* **Given instruction**: Reproduce the listing below exactly, minus its pictures.
-- begin --
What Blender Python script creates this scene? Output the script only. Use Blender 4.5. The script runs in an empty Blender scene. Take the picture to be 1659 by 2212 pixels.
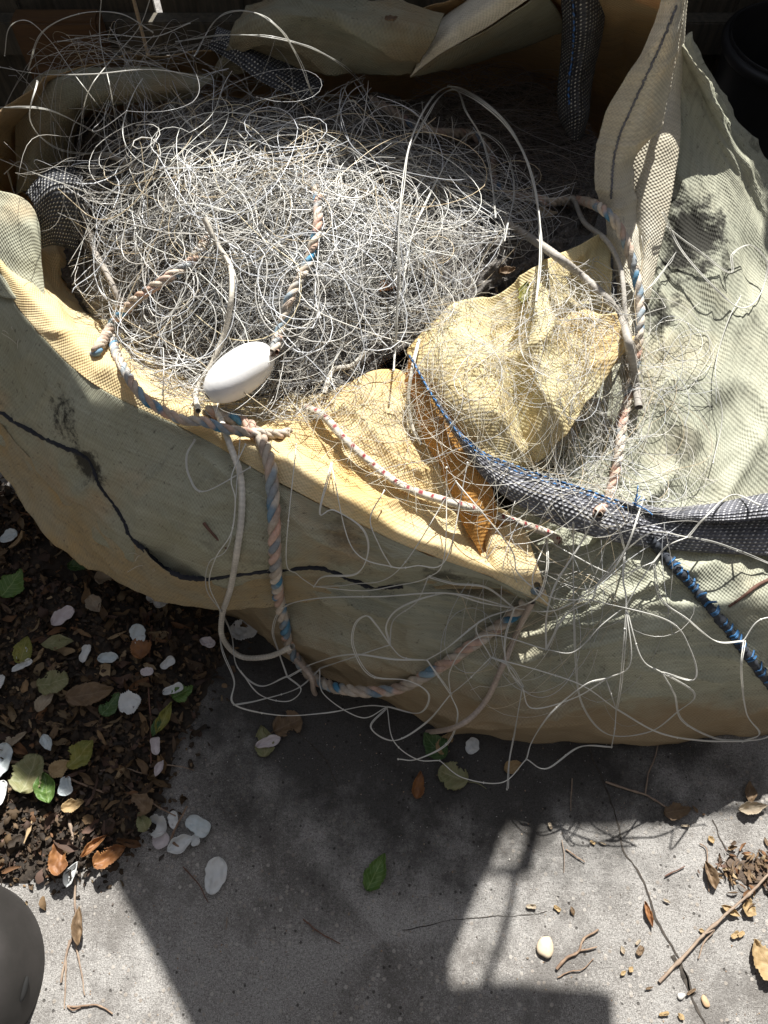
import bpy, bmesh, math, random
import numpy as np
from mathutils import Vector
from mathutils.bvhtree import BVHTree

rng = np.random.default_rng(7)
random.seed(7)
scene = bpy.context.scene
COL = scene.collection

# ------------------------------------------------------------------ camera model (photo pixels at 1659 x 2212)
CAM_H, PITCH, HALF = 1.45, math.radians(62), math.radians(32.5)
CAM = np.array([0.0, 0.0, CAM_H])
FWD = np.array([0, math.cos(PITCH), -math.sin(PITCH)])
UPV = np.array([0, math.sin(PITCH), math.cos(PITCH)])
TT = math.tan(HALF) / 1106.0
SUN_EL, SUN_AZ = math.radians(52), math.radians(12)
SUN = np.array([math.sin(SUN_AZ) * math.cos(SUN_EL), math.cos(SUN_AZ) * math.cos(SUN_EL), math.sin(SUN_EL)])


def ray(px, py):
    d = np.array([1.0, 0, 0]) * ((px - 829.5) * TT) - UPV * ((py - 1106) * TT) + FWD
    return d / np.linalg.norm(d)


def W(px, py, z):
    d = ray(px, py)
    return CAM + d * ((z - CAM_H) / d[2])


def WY(px, py, y):
    d = ray(px, py)
    return CAM + d * (y / d[1])


# ------------------------------------------------------------------ object helpers
def tag(o, label, cat, group=None, kind=None):
    o['label'] = label
    o['category'] = cat
    if group:
        o['group'] = group
    if kind:
        o['kind'] = kind
    return o


def structure(o):
    o['kind'] = 'structure'
    return o


def thing(name, label, cat, loc=(0, 0, 0), group=None):
    o = bpy.data.objects.new(name, None)
    o.empty_display_size = .05
    COL.objects.link(o)
    o.location = loc
    tag(o, label, cat, group)
    return o


def link(name, verts, faces, mat, parent=None, smooth=True, uv=None, col=None):
    """verts in world coordinates; a child keeps them through the parent's inverse."""
    me = bpy.data.meshes.new(name)
    verts = np.asarray(verts, dtype=np.float32).reshape(-1, 3)
    origin = np.zeros(3)
    if parent is not None:
        origin = np.array(parent.location)
        if parent.parent is not None:
            origin = origin + np.array(parent.parent.location)
    me.from_pydata([], [], [])
    if isinstance(faces, np.ndarray):
        nf, k = faces.shape
        me.vertices.add(len(verts))
        me.vertices.foreach_set('co', (verts - origin).astype(np.float32).ravel())
        me.loops.add(nf * k)
        me.loops.foreach_set('vertex_index', faces.astype(np.int32).ravel())
        me.polygons.add(nf)
        me.polygons.foreach_set('loop_start', np.arange(0, nf * k, k, dtype=np.int32))
        me.update(calc_edges=True)
    else:
        me.from_pydata([tuple(map(float, v)) for v in (verts - origin)], [], [tuple(f) for f in faces])
        me.update()
    me.validate()
    if smooth:
        me.polygons.foreach_set('use_smooth', np.ones(len(me.polygons), dtype=bool))
    if uv is not None:
        l = me.uv_layers.new(name='UVMap')
        vi = np.empty(len(me.loops), dtype=np.int32)
        me.loops.foreach_get('vertex_index', vi)
        l.data.foreach_set('uv', np.asarray(uv, dtype=np.float32)[vi].ravel())
    if col is not None:
        a = me.color_attributes.new('Col', 'FLOAT_COLOR', 'POINT')
        c = np.ones((len(me.vertices), 4), dtype=np.float32)
        c[:, :3] = col
        a.data.foreach_set('color', c.ravel())
    if mat is not None:
        me.materials.append(mat)
    o = bpy.data.objects.new(name, me)
    COL.objects.link(o)
    if parent is not None:
        o.parent = parent
    return o


def top_from(o):
    """put a top-level mesh's origin at the middle of its base"""
    me = o.data
    n = len(me.vertices)
    co = np.empty(n * 3, dtype=np.float32)
    me.vertices.foreach_get('co', co)
    co = co.reshape(-1, 3)
    c = np.array([co[:, 0].mean(), co[:, 1].mean(), co[:, 2].min()])
    me.vertices.foreach_set('co', (co - c).astype(np.float32).ravel())
    me.update()
    o.location = c
    return o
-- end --
* **Worked answer**:
What Blender Python script creates this scene? Output the script only. Use Blender 4.5. The script runs in an empty Blender scene. Take the picture to be 1659 by 2212 pixels.
import bpy, bmesh, math, random
import numpy as np
from mathutils import Vector
from mathutils.bvhtree import BVHTree

rng = np.random.default_rng(7)
random.seed(7)
scene = bpy.context.scene
COL = scene.collection

# ------------------------------------------------------------------ camera model (photo pixels at 1659 x 2212)
CAM_H, PITCH, HALF = 1.45, math.radians(62), math.radians(32.5)
CAM = np.array([0.0, 0.0, CAM_H])
FWD = np.array([0, math.cos(PITCH), -math.sin(PITCH)])
UPV = np.array([0, math.sin(PITCH), math.cos(PITCH)])
TT = math.tan(HALF) / 1106.0
SUN_EL, SUN_AZ = math.radians(52), math.radians(12)
SUN = np.array([math.sin(SUN_AZ) * math.cos(SUN_EL), math.cos(SUN_AZ) * math.cos(SUN_EL), math.sin(SUN_EL)])


def ray(px, py):
    d = np.array([1.0, 0, 0]) * ((px - 829.5) * TT) - UPV * ((py - 1106) * TT) + FWD
    return d / np.linalg.norm(d)


def W(px, py, z):
    d = ray(px, py)
    return CAM + d * ((z - CAM_H) / d[2])


def WY(px, py, y):
    d = ray(px, py)
    return CAM + d * (y / d[1])


# ------------------------------------------------------------------ object helpers
def tag(o, label, cat, group=None, kind=None):
    o['label'] = label
    o['category'] = cat
    if group:
        o['group'] = group
    if kind:
        o['kind'] = kind
    return o


def structure(o):
    o['kind'] = 'structure'
    return o


def thing(name, label, cat, loc=(0, 0, 0), group=None):
    o = bpy.data.objects.new(name, None)
    o.empty_display_size = .05
    COL.objects.link(o)
    o.location = loc
    tag(o, label, cat, group)
    return o


def link(name, verts, faces, mat, parent=None, smooth=True, uv=None, col=None):
    """verts in world coordinates; a child keeps them through the parent's inverse."""
    me = bpy.data.meshes.new(name)
    verts = np.asarray(verts, dtype=np.float32).reshape(-1, 3)
    origin = np.zeros(3)
    if parent is not None:
        origin = np.array(parent.location)
        if parent.parent is not None:
            origin = origin + np.array(parent.parent.location)
    me.from_pydata([], [], [])
    if isinstance(faces, np.ndarray):
        nf, k = faces.shape
        me.vertices.add(len(verts))
        me.vertices.foreach_set('co', (verts - origin).astype(np.float32).ravel())
        me.loops.add(nf * k)
        me.loops.foreach_set('vertex_index', faces.astype(np.int32).ravel())
        me.polygons.add(nf)
        me.polygons.foreach_set('loop_start', np.arange(0, nf * k, k, dtype=np.int32))
        me.update(calc_edges=True)
    else:
        me.from_pydata([tuple(map(float, v)) for v in (verts - origin)], [], [tuple(f) for f in faces])
        me.update()
    me.validate()
    if smooth:
        me.polygons.foreach_set('use_smooth', np.ones(len(me.polygons), dtype=bool))
    if uv is not None:
        l = me.uv_layers.new(name='UVMap')
        vi = np.empty(len(me.loops), dtype=np.int32)
        me.loops.foreach_get('vertex_index', vi)
        l.data.foreach_set('uv', np.asarray(uv, dtype=np.float32)[vi].ravel())
    if col is not None:
        a = me.color_attributes.new('Col', 'FLOAT_COLOR', 'POINT')
        c = np.ones((len(me.vertices), 4), dtype=np.float32)
        c[:, :3] = col
        a.data.foreach_set('color', c.ravel())
    if mat is not None:
        me.materials.append(mat)
    o = bpy.data.objects.new(name, me)
    COL.objects.link(o)
    if parent is not None:
        o.parent = parent
    return o


def top_from(o):
    """put a top-level mesh's origin at the middle of its base"""
    me = o.data
    n = len(me.vertices)
    co = np.empty(n * 3, dtype=np.float32)
    me.vertices.foreach_get('co', co)
    co = co.reshape(-1, 3)
    c = np.array([co[:, 0].mean(), co[:, 1].mean(), co[:, 2].min()])
    me.vertices.foreach_set('co', (co - c).astype(np.float32).ravel())
    me.update()
    o.location = c
    return o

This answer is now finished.